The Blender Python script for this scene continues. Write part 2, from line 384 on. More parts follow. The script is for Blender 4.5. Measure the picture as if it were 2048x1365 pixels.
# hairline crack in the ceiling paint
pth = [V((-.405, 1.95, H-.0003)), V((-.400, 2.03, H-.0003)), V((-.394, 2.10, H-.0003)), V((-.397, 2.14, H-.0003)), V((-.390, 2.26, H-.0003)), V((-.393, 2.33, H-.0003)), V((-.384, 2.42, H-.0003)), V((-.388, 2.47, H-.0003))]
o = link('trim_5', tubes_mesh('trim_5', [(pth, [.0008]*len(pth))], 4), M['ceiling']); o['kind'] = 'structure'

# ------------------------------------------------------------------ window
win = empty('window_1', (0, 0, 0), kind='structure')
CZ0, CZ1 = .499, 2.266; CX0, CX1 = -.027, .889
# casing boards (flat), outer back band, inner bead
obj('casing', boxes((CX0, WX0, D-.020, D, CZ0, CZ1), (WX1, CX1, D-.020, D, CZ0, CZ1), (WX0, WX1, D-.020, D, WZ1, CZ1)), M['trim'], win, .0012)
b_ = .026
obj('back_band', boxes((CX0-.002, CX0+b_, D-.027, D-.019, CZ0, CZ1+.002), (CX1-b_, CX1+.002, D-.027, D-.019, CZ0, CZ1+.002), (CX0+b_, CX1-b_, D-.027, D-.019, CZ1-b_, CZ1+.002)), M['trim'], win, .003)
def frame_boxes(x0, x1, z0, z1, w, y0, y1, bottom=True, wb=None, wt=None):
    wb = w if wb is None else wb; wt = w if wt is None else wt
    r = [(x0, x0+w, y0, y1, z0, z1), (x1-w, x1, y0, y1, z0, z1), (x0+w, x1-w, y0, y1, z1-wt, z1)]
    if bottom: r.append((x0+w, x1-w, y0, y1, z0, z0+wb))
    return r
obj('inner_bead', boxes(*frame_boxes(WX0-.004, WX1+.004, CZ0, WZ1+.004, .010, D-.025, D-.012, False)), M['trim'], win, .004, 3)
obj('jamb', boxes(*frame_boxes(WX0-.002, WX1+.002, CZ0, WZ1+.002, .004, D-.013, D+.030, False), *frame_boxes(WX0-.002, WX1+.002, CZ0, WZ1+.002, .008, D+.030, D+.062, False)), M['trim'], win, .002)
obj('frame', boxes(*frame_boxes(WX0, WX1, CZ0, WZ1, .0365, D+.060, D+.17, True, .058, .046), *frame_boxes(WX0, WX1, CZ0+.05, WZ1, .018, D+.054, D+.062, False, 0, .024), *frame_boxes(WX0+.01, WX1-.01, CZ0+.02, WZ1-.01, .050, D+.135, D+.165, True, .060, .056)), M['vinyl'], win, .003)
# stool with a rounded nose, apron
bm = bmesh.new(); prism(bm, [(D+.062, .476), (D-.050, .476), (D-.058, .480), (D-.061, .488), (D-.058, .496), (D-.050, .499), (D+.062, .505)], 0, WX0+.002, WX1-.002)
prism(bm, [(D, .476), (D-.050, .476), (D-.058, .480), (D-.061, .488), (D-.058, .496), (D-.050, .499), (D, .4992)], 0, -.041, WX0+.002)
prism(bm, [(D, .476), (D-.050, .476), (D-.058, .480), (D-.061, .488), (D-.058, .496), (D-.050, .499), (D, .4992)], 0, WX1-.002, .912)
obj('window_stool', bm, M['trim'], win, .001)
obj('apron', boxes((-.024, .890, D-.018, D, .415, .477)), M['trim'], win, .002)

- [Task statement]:
Quote exactly the stretch of lines above that starts at the first one and ends at the line with "o['kind'] = 'structure'", and nothing beyond it.

- [Answer to the task]:
The Blender Python script for this scene continues. Write part 2, from line 384 on. More parts follow. The script is for Blender 4.5. Measure the picture as if it were 2048x1365 pixels.
# hairline crack in the ceiling paint
pth = [V((-.405, 1.95, H-.0003)), V((-.400, 2.03, H-.0003)), V((-.394, 2.10, H-.0003)), V((-.397, 2.14, H-.0003)), V((-.390, 2.26, H-.0003)), V((-.393, 2.33, H-.0003)), V((-.384, 2.42, H-.0003)), V((-.388, 2.47, H-.0003))]
o = link('trim_5', tubes_mesh('trim_5', [(pth, [.0008]*len(pth))], 4), M['ceiling']); o['kind'] = 'structure'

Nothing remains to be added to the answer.